Government Support & Policy Incentives

  • Reduced Corporate Income Tax (CIT) for 5 to 10 years, depending on location, for processing of locally produced fruits and vegetables.
  • Complete tax exemption on income from rice bran oil production for up to 10 years.
  • 20% special rebate on electricity consumption for agro-processing units.
  • Tax exemption on royalties, technical know-how/assistance-related fees, and their repatriation.
  • Exemption of import duties on capital machinery.
  • Full repatriation of profits & initial investment amount.
  • 50% tax exemption for income derived from export.
  • No VAT imposition on export goods.
  • 20% export subsidy/cash incentive for exporters of locally processed agricultural products

These government incentives aim to promote growth, innovation, and international trade within the agri and agro-processing sectors in Bangladesh.

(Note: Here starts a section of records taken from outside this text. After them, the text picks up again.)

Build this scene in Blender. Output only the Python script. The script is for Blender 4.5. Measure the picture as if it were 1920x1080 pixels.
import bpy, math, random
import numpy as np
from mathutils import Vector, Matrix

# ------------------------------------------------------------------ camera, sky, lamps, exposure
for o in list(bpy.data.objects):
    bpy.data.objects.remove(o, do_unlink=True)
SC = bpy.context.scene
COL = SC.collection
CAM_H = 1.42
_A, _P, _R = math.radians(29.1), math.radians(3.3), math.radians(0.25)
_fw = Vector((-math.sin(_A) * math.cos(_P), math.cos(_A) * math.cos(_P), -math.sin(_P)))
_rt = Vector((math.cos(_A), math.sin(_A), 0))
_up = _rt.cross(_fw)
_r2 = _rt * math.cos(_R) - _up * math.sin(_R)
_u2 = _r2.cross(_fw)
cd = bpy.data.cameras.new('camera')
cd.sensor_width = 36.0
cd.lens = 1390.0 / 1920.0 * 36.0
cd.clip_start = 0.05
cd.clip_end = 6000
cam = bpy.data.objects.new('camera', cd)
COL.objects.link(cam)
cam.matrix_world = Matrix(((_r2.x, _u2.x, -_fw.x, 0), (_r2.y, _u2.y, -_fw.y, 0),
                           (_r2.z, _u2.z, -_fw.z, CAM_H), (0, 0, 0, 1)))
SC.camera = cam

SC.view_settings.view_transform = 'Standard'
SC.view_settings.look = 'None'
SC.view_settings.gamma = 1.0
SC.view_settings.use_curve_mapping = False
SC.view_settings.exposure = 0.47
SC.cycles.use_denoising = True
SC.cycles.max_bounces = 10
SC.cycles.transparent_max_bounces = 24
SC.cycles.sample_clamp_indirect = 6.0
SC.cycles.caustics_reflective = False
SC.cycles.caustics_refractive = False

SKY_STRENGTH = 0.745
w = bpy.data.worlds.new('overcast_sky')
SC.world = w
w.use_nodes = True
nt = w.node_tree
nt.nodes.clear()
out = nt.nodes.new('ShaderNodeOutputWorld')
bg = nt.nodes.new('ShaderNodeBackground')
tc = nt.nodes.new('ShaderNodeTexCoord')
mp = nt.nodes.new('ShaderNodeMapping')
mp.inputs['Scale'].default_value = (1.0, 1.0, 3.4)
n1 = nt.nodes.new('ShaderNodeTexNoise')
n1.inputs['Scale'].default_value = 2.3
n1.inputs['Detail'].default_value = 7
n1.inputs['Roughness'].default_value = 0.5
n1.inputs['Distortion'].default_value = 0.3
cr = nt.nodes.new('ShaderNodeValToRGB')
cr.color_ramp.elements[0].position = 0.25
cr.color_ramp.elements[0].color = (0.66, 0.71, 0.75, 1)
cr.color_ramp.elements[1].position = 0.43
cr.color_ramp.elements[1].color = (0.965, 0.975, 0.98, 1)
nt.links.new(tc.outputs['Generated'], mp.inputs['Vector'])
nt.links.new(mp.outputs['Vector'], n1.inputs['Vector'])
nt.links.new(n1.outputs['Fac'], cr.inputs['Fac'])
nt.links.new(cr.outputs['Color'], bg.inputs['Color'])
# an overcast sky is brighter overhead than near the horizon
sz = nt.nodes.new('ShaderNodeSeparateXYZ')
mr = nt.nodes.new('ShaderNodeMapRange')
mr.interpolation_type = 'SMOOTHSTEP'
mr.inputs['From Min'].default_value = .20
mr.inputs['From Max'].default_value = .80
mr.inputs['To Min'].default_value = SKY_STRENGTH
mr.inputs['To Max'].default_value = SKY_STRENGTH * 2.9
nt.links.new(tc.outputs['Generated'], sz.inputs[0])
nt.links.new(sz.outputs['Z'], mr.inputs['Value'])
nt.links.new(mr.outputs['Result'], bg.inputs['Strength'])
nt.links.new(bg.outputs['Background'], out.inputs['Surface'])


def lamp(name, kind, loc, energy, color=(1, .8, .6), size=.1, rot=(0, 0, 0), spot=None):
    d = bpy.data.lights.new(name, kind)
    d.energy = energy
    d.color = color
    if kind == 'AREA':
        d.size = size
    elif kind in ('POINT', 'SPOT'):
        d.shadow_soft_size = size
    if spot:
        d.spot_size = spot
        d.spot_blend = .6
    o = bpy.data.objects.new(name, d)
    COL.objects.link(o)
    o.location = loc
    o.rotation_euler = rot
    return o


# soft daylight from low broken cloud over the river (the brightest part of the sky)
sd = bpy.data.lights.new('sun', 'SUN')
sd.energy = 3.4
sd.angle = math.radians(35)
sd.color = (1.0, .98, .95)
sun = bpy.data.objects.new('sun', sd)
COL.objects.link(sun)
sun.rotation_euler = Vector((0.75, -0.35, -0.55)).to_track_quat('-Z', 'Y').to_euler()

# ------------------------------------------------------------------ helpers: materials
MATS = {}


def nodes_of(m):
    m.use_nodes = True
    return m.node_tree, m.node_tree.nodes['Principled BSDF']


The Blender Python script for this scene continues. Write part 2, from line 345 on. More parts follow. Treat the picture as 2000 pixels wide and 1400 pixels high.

Challenges, Trends, and Opportunities


  • Limited availability of quality seeds of improved varieties (OP and hybrid), and a substantial counterfeit market (seed retailers offering expired seeds, fake seeds, etc.).
  • Limited access to, and uptake of, quality seeds and other inputs by farmers.
  • Climate change risks (floods, droughts, salinisation).
  • High postharvest losses due to poor postharvest treatment and transport, and lack of cold storage.


  • Low production costs due to a competitive labor force and government incentives.
  • Fertile land and diverse agriculture, including fruits, vegetables, and livestock.
  • Rising incomes, urbanization, and changing lifestyles boost demand for higher-quality products, processed foods, and edible oils.
  • Demand for edible oil exceeds local supply, creating opportunities in oil extraction, especially rice bran and mustard oils.
  • Expansion of the HORECA industry leads to increased domestic demand.
  • Rapidly expanding market of frozen, ready-to-cook food due to a rising middle class.
  • Need for multi-purpose cold storage facilities to reduce post-harvest losses, stabilizing crop supply and prices, indicating investment opportunities.